In: Computer Science
Consider the following variant of the Interval Scheduling problem. There are n jobs and each job has a start time si and an end time fi . There is a single machine that can run at most one job at any given time. The jobs are now daily jobs. Once accepted, it must run continuously every day between its start and end times. (Note that a job can start before midnight and end after midnight.)
a) Design an algorithm that accepts as many jobs as possible. Your algorithm should run in time O(n 2 ) and output an optimal schedule (a set of intervals).
b) Prove the correctness of your algorithm and analyze its running time.
Example: Suppose there are 4 jobs, specified by (start-time, end-time) pairs: (9pm, 3am), (6pm, 6am), (3am, 1pm), and (2pm, 7pm). The optimal solution would be to pick 3 jobs (9pm, 3am), (3am, 1pm), and (2pm, 7pm), which can be scheduled without overlapping. (Hint: first enumerate an interval Ij = 1, . . . , n. How could we compute a schedule Oj with maximum size among all valid schedules that contain Ij?)
ANSWER:
Given that,
Consider the following variant of the Interval Scheduling problem.
There are n jobs and each job has a start time si and an end time fi .
There is a single machine that can run at most one job at any given time.
The jobs are now daily jobs
Once accepted, it must run continuously every day between its start and end times.

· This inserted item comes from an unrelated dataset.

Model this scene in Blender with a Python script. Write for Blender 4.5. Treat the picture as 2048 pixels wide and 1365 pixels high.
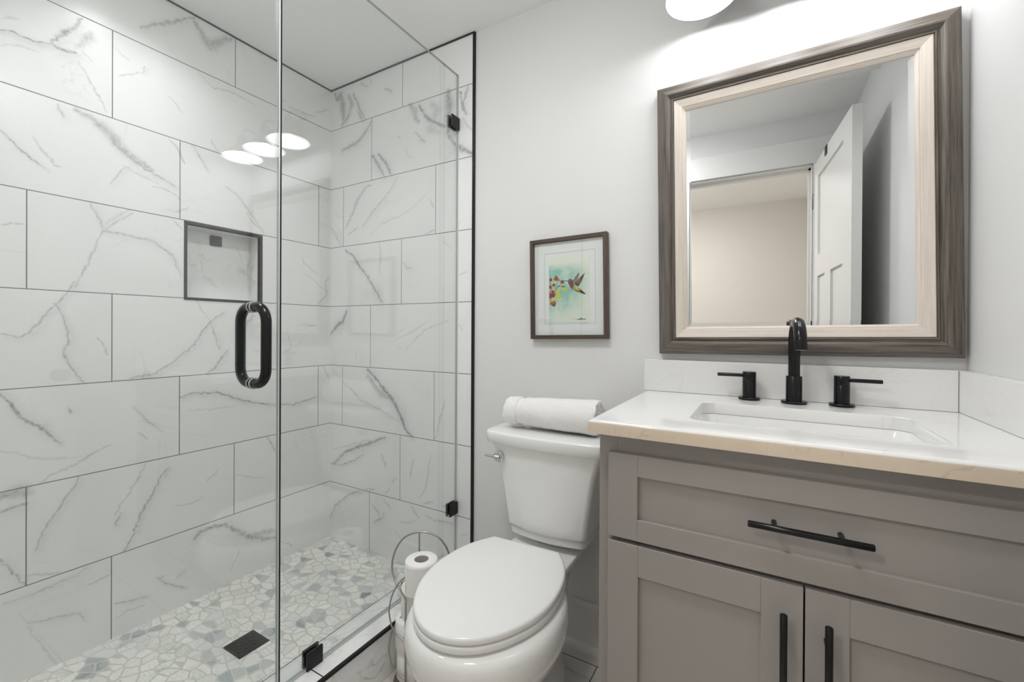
import bpy, bmesh, math, random
import numpy as np
from mathutils import Vector, Matrix, noise

random.seed(7)
scene = bpy.context.scene
for o in list(bpy.data.objects):
    bpy.data.objects.remove(o)
C = scene.collection

# ------------------------------------------------------------------ camera
H = 1.157                                   # eye height above the floor (m)
YAW, PITCH, ROLL = 0.524111, -0.003170, 0.005204
cam_data = bpy.data.cameras.new('camera')
cam = bpy.data.objects.new('camera', cam_data)
C.objects.link(cam)
fwd = Vector((-math.sin(YAW) * math.cos(PITCH), math.cos(YAW) * math.cos(PITCH), math.sin(PITCH)))
rgt = Vector((math.cos(YAW), math.sin(YAW), 0))
upv = rgt.cross(fwd)
r2 = math.cos(ROLL) * rgt + math.sin(ROLL) * upv
u2 = -math.sin(ROLL) * rgt + math.cos(ROLL) * upv
m = Matrix((r2, u2, -fwd)).transposed().to_4x4()
m.translation = Vector((1.97831, -1.50400, H))
cam.matrix_world = m
cam_data.sensor_width = 36.0
cam_data.lens = 867.068 / 2048 * 36.0
cam_data.shift_y = -(682.5 - 664.287) / 2048
cam_data.clip_start = 0.02
scene.camera = cam

# ------------------------------------------------------------------ world, light, exposure
scene.view_settings.view_transform = 'Standard'
scene.view_settings.look = 'None'
scene.view_settings.gamma = 1.0
scene.view_settings.use_curve_mapping = False
scene.view_settings.exposure = 0.05
BULB_STRENGTH = 88.0
SHADE_GLOW = 5.0
HALL_FILL_POWER = 92.0
CEIL_FILL_POWER = 62.0
SHOWER_POWER = 2.3        # watts
world = bpy.data.worlds.new('world')
scene.world = world
world.use_nodes = True
world.node_tree.nodes['Background'].inputs[0].default_value = (0.9, 0.93, 1.0, 1)
world.node_tree.nodes['Background'].inputs[1].default_value = 0.0
scene.cycles.max_bounces = 14
scene.cycles.diffuse_bounces = 10
scene.cycles.glossy_bounces = 8
scene.cycles.transparent_max_bounces = 16
scene.cycles.caustics_reflective = True
scene.cycles.use_denoising = True
scene.cycles.sample_clamp_indirect = 6.0

# ------------------------------------------------------------------ material helpers
class NT:
    """tiny wrapper for building node trees"""
    def __init__(self, name):
        self.m = bpy.data.materials.new(name)
        self.m.use_nodes = True
        self.t = self.m.node_tree
        self.t.nodes.clear()
        self.out = self.t.nodes.new('ShaderNodeOutputMaterial')
    def n(self, kind, **kw):
        nd = self.t.nodes.new('ShaderNode' + kind)
        for k, v in kw.items():
            setattr(nd, k, v)
        return nd
    def link(self, a, b):
        self.t.links.new(a, b)
    def set(self, sock, v):
        if isinstance(v, bpy.types.NodeSocket):
            self.link(v, sock)
        elif isinstance(v, (tuple, list)):
            sock.default_value = tuple(v) + ((1,) if len(v) == 3 and sock.type == 'RGBA' else ())
        else:
            sock.default_value = v
    def math(self, op, a, b=0.0, c=None):
        nd = self.n('Math', operation=op)
        self.set(nd.inputs[0], a)
        self.set(nd.inputs[1], b)
        if c is not None:
            self.set(nd.inputs[2], c)
        return nd.outputs[0]
    def mix(self, f, a, b, mode='MIX'):
        nd = self.n('Mix', data_type='RGBA', blend_type=mode)
        self.set(nd.inputs[0], f)
        self.set(nd.inputs[6], a)
        self.set(nd.inputs[7], b)
        return nd.outputs[2]
    def ramp(self, f, stops, interp='LINEAR'):
        nd = self.n('ValToRGB')
        nd.color_ramp.interpolation = interp
        e = nd.color_ramp.elements
        while len(e) > 1:
            e.remove(e[-1])
        for i, (p, c) in enumerate(stops):
            if isinstance(c, (int, float)):
                c = (c, c, c)
            el = e[0] if i == 0 else e.new(p)
            el.position = p
            el.color = tuple(c) + (1,)
        self.set(nd.inputs[0], f)
        return nd.outputs[0]
    def coord(self, kind='Object', scale=None):
        o = self.n('TexCoord').outputs[kind]
        if scale is not None:
            mp = self.n('Mapping')
            mp.inputs['Scale'].default_value = scale
            self.link(o, mp.inputs[0])
            o = mp.outputs[0]
        return o
    def noise(self, vec, scale, detail=3.0, rough=0.55, dist=0.0):
        nd = self.n('TexNoise')
        self.set(nd.inputs['Vector'], vec)
        nd.inputs['Scale'].default_value = scale
        nd.inputs['Detail'].default_value = detail
        nd.inputs['Roughness'].default_value = rough
        nd.inputs['Distortion'].default_value = dist
        return nd.outputs[0]
    def bump(self, h, strength=0.3, dist=0.001):
        nd = self.n('Bump')
        nd.inputs['Strength'].default_value = strength
        nd.inputs['Distance'].default_value = dist
        self.set(nd.inputs['Height'], h)
        return nd.outputs[0]
    def bsdf(self, color, rough=0.5, metal=0.0, normal=None, spec=0.5, coat=0.0, sheen=0.0, **kw):
        b = self.n('BsdfPrincipled')
        self.set(b.inputs['Base Color'], color)
        self.set(b.inputs['Roughness'], rough)
        self.set(b.inputs['Metallic'], metal)
        b.inputs['Specular IOR Level'].default_value = spec
        b.inputs['Coat Weight'].default_value = coat
        b.inputs['Sheen Weight'].default_value = sheen
        if normal is not None:
            self.link(normal, b.inputs['Normal'])
        for k, v in kw.items():
            self.set(b.inputs[k], v)
        self.link(b.outputs[0], self.out.inputs[0])
        return b

def mat_paint(name, col, rough=0.55, bump=0.08, scale=350):
    t = NT(name)
    co = t.coord()
    v = t.noise(co, 3.0, 2)
    c = t.mix(t.math('MULTIPLY', v, 0.06), col, tuple(x * 0.9 for x in col))
    t.bsdf(c, rough, normal=t.bump(t.noise(co, scale, 2), bump, 0.0006), spec=0.35)
    return t.m

def mat_metal_black(name, col=(0.011, 0.011, 0.012), rough=0.35):
    t = NT(name)
    n = t.noise(t.coord(), 60, 3)
    r = t.math('MULTIPLY_ADD', n, 0.05, rough - 0.02)
    t.bsdf(col, r, spec=0.3)
    return t.m

def mat_plain(name, col, rough=0.4, metal=0.0, spec=0.5, coat=0.0, var=0.04, nscale=8.0, **kw):
    t = NT(name)
    n = t.noise(t.coord(), nscale, 2)
    c = t.mix(t.math('MULTIPLY', n, var), col, tuple(x * 0.7 for x in col))
    t.bsdf(c, rough, metal, spec=spec, coat=coat, **kw)
    return t.m

def mat_tile(name, axis, a, s):
    """large marble-look porcelain tiles; axis = index of the horizontal coordinate"""
    t = NT(name)
    co = t.coord()
    sp = t.n('SeparateXYZ'); t.link(co, sp.inputs[0])
    u = sp.outputs[axis]; v = sp.outputs[2]
    rv = t.math('DIVIDE', t.math('SUBTRACT', 2.2027, v), 0.308)
    r = t.math('FLOOR', rv)
    fv = t.math('SUBTRACT', rv, r)
    uu = t.math('DIVIDE', t.math('SUBTRACT', t.math('SUBTRACT', u, a), t.math('MULTIPLY', r, s)), 0.6126)
    c = t.math('FLOOR', uu)
    fu = t.math('SUBTRACT', uu, c)
    du = t.math('MULTIPLY', t.math('MINIMUM', fu, t.math('SUBTRACT', 1.0, fu)), 0.6126)
    dv = t.math('MULTIPLY', t.math('MINIMUM', fv, t.math('SUBTRACT', 1.0, fv)), 0.308)
    d = t.math('MINIMUM', du, dv)
    grout = t.math('SUBTRACT', 1.0, t.math('SMOOTHSTEP', d, 0.0010, 0.0018)) if False else None
    mr = t.n('MapRange', interpolation_type='SMOOTHSTEP')
    t.set(mr.inputs['Value'], d)
    mr.inputs['From Min'].default_value = 0.0011
    mr.inputs['From Max'].default_value = 0.0019
    body = mr.outputs[0]                      # 0 in the joint, 1 on the tile
    cid = t.n('CombineXYZ'); t.set(cid.inputs[0], r); t.set(cid.inputs[1], c)
    wn = t.n('TexWhiteNoise', noise_dimensions='3D'); t.link(cid.outputs[0], wn.inputs[0])
    off = t.n('VectorMath', operation='MULTIPLY_ADD')
    t.link(wn.outputs['Color'], off.inputs[0]); off.inputs[1].default_value = (9, 9, 9); t.link(co, off.inputs[2])
    p = off.outputs[0]
    # soft clouds and hair-thin procedural veins
    cloud = t.ramp(t.noise(p, 3.2, 4, 0.6, 0.6), [(0.45, 0.0), (0.75, 1.0)])
    vn = t.noise(p, 2.6, 5, 0.55, 1.4)
    hair = t.ramp(t.math('ABSOLUTE', t.math('SUBTRACT', vn, 0.5)), [(0.0, 1.0), (0.010, 0.0)])
    hair = t.math('MULTIPLY', hair, t.ramp(t.noise(p, 4.0, 2), [(0.5, 0.0), (0.68, 1.0)]))
    att = t.n('Attribute', attribute_name='vein')
    rough_edge = t.ramp(t.noise(co, 85, 5, 0.75), [(0.32, 0.15), (0.62, 1.0)])
    vein = t.math('MULTIPLY', att.outputs['Fac'], t.math('MULTIPLY_ADD', rough_edge, 1.15, 0.32))
    base = t.mix(t.math('MULTIPLY', cloud, 0.22), (0.80, 0.80, 0.79), (0.64, 0.65, 0.64))
    base = t.mix(t.math('MULTIPLY', hair, 0.22), base, (0.40, 0.41, 0.41))
    base = t.mix(t.math('MINIMUM', vein, 0.9), base, (0.25, 0.26, 0.26))
    col = t.mix(body, (0.17, 0.17, 0.165), base)
    rough = t.mix(body, (0.7, 0.7, 0.7), (0.30, 0.30, 0.30))
    t.bsdf(col, rough, normal=t.bump(body, 0.5, 0.0008))
    return t.m

def mat_marble(name, base=(0.83, 0.83, 0.82), vein=(0.5, 0.49, 0.46), scale=3.0, width=0.03, amt=0.5, rough=0.08, grout=None):
    t = NT(name)
    co = t.coord()
    cloud = t.ramp(t.noise(co, scale, 4, 0.6, 0.8), [(0.45, 0.0), (0.7, 1.0)])
    vn = t.noise(co, scale * 0.9, 5, 0.55, 1.6)
    hair = t.ramp(t.math('ABSOLUTE', t.math('SUBTRACT', vn, 0.5)), [(0.0, 1.0), (width, 0.0)])
    hair = t.math('MULTIPLY', hair, t.ramp(t.noise(co, scale * 1.6, 2), [(0.42, 0.0), (0.62, 1.0)]))
    c = t.mix(t.math('MULTIPLY', cloud, amt * 0.35), base, vein)
    c = t.mix(t.math('MULTIPLY', hair, amt), c, vein)
    if grout:
        c, b = grout(t, co, c)
        t.bsdf(c, rough, normal=t.bump(b, 0.4, 0.001))
    else:
        t.bsdf(c, rough)
    return t.m

def mat_wood(name, dark, light, axis, rough=0.45, scale=1.0):
    """streaky wood with the grain along one axis"""
    t = NT(name)
    sc = [90 * scale] * 3
    sc[axis] = 3.0 * scale
    co = t.coord('Object', tuple(sc))
    n = t.noise(co, 2.0, 5, 0.65)
    f = t.ramp(n, [(0.3, 0.0), (0.7, 1.0)])
    c = t.mix(f, dark, light)
    t.bsdf(c, rough, normal=t.bump(n, 0.25, 0.0006), spec=0.4)
    return t.m

def mat_glass(name, tint=(0.982, 0.992, 0.988), ior=1.56):
    """clear pane: straight transmission plus a Fresnel mirror on each face"""
    t = NT(name)
    g = t.n('NewGeometry')
    io = t.math('ADD', ior, t.math('MULTIPLY', g.outputs['Backfacing'], 1.0 / ior - ior))
    f = t.n('Fresnel'); t.set(f.inputs['IOR'], io)
    tr = t.n('BsdfTransparent'); t.set(tr.inputs[0], tint)
    gl = t.n('BsdfGlossy'); gl.inputs['Roughness'].default_value = 0.0
    gl.inputs['Color'].default_value = (1, 1, 1, 1)
    mx = t.n('MixShader')
    t.link(f.outputs[0], mx.inputs[0]); t.link(tr.outputs[0], mx.inputs[1]); t.link(gl.outputs[0], mx.inputs[2])
    t.link(mx.outputs[0], t.out.inputs[0])
    return t.m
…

(Note that a job can start before midnight and end after midnight.)
So,
Let us think od the 24hour duration as circle where each interval is an arc of circle.
If we could some how flatten this circle then the problem just reduces to regular Interval scheduling.
Let j-restricted solution be one that contains the interval Ij.
If a solution contains the interval Ij.
it does not contains any overlapping intervals
let x be a point in Interval Ij.
Remove all intervals intersecting with Ij and choose x to be the point from where we would 'flatten' the circle.
Now we just need to find the maximum number of intervals that can be scheduled excluding the j-th
And its overlapping intervals which can be done in O(n)
Assume,
the intervals are scheduled in increasing finishing time, which they are.
Repeat this procedure for each interval and find the j-restricted solution having maximum number of intervals schedules.
The total runtime in O(n^2)
Since,
There are n j-restricted intervals and finding each j-restricted solution takes O(n) time.